2. If the president is allowed to fire civil servants down the line, we could be left understaffed in critical functions. Indeed, the Federal Emergency Management Agency is trying to rehire some of those who were fired cavalierly earlier in the administration. More broadly, we run the risk that unqualified people are occupying positions requiring highly skilled knowledge and experience. An example of this problem is the understaffing and the questionable hires in the CDC and the DOJ. The primary hiring criterion in each seems to be fealty to a particular ideology (e.g., anti-vaxx or political retribution against perceived enemies), rather than professional discretion.
3. If every civil servant is subject to termination at the beginning of each presidential term and otherwise at the whim of a president, how will we be able to recruit the “best and the brightest” for these important positions? Careers in the FBI, the Justice Department, the Foreign Service, and U.S. intelligence services have always been highly sought-after positions. Civil servants often forego more significant financial remuneration to pursue the public good. If, however, there's no job security, it's reasonable to assume that it's hardly worth the career gamble of political firing.

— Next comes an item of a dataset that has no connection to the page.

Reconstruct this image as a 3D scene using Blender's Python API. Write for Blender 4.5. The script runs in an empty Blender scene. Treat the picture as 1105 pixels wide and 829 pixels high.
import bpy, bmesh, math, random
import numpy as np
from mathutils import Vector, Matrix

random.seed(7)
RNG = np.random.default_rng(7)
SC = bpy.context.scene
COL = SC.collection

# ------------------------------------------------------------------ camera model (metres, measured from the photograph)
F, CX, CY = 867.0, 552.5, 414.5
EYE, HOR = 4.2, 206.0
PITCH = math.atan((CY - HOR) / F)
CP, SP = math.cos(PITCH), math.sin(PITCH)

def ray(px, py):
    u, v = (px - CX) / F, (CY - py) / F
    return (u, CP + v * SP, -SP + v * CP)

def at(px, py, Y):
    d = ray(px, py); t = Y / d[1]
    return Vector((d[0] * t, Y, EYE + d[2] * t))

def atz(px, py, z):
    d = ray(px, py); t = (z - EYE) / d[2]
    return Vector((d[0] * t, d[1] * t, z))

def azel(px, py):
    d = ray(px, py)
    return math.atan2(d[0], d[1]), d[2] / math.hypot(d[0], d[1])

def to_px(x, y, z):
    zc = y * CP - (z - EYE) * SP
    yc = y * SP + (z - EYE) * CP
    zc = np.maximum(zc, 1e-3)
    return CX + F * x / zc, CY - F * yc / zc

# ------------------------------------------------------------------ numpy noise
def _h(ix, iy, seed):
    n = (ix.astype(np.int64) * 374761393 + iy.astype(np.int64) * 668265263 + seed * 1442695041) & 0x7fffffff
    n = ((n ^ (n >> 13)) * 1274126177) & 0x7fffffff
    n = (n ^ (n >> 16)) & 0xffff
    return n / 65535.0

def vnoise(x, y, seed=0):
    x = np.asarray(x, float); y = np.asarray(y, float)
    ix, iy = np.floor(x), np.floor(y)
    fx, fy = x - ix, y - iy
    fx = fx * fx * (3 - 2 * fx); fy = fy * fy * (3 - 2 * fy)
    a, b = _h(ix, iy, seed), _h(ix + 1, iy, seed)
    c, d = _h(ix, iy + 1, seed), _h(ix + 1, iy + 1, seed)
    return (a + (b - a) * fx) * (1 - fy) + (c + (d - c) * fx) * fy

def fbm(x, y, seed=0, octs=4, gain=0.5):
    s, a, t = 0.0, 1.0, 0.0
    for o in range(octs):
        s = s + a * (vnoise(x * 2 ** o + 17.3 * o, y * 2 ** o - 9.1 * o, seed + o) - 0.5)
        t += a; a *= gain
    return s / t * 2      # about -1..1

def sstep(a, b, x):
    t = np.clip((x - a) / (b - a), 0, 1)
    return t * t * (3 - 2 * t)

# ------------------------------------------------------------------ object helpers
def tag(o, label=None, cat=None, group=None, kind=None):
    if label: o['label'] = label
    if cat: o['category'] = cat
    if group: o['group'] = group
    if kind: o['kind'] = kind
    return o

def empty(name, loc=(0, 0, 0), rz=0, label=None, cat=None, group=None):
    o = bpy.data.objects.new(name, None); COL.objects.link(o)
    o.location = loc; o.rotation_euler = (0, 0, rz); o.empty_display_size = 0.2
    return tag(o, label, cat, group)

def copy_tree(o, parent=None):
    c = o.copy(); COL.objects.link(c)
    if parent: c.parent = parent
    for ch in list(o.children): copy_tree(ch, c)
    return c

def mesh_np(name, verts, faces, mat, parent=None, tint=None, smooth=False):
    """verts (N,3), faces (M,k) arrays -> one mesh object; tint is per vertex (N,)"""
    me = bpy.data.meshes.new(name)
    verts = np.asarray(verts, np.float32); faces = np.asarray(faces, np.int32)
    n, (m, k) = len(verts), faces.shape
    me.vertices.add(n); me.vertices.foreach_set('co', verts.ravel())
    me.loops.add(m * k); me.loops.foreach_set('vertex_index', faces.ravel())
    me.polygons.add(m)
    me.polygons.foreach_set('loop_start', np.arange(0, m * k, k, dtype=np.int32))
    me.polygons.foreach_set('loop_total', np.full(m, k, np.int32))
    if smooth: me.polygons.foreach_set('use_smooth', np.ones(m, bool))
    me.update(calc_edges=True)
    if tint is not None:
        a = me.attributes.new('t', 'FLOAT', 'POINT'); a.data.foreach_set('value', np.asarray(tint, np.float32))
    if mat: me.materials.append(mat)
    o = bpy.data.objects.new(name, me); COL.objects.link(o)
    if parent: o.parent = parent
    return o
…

4. If professionals are subject to removal at the whim of the Chief Executive, they'll be more inclined to “toe the line” and keep their jobs than to apply their expertise in an apolitical manner.
5. Agencies such as the U.S. Agency for Global Media, the Federal Election Commission, the Federal Reserve, and others, carry terms of office. When a president steps in and fires people before their term has ended, he/she has contravened the original legislation that created these bodies. In effect, Congress, which is empowered by Article I of the Constitution to make laws, can be circumvented, notwithstanding valid conditions placed upon agencies and commissions. Since Congress passed the original law with the intent of minimizing political mischief, can we assume these agencies would have been created under the circumstances now dictated by the Supreme Court.
There's an argument that administrative agencies, in establishing regulations in furtherance of their perceived mission, are “legislating.” The argument goes that regulations should be under the purview of Congress. One has to ask whether the Supreme Court thinks Congress is capable of promulgating laws at the level of detail that is necessary to make legislation work. They’ve proven their inability to act and I think it is safe to assume that it’s impossible for them to become expert enough on all the areas of the executive branch’s responsibility to discharge the will of prior Congresses.
We're now living in a world where this president — or any future one — has the ability to completely denude agencies of their professional staff, installing instead political appointees. This was, of course, the way of government once before, when the spoils system was the game. You win an election and your political cronies are placed in positions of responsibility as a reward to them and assurance to you that the expertise and science of their area is subject to your whim.
If the goal is for government to do less, to do it with people of lesser competence, and to do it less well, we're sadly positioned for greatness.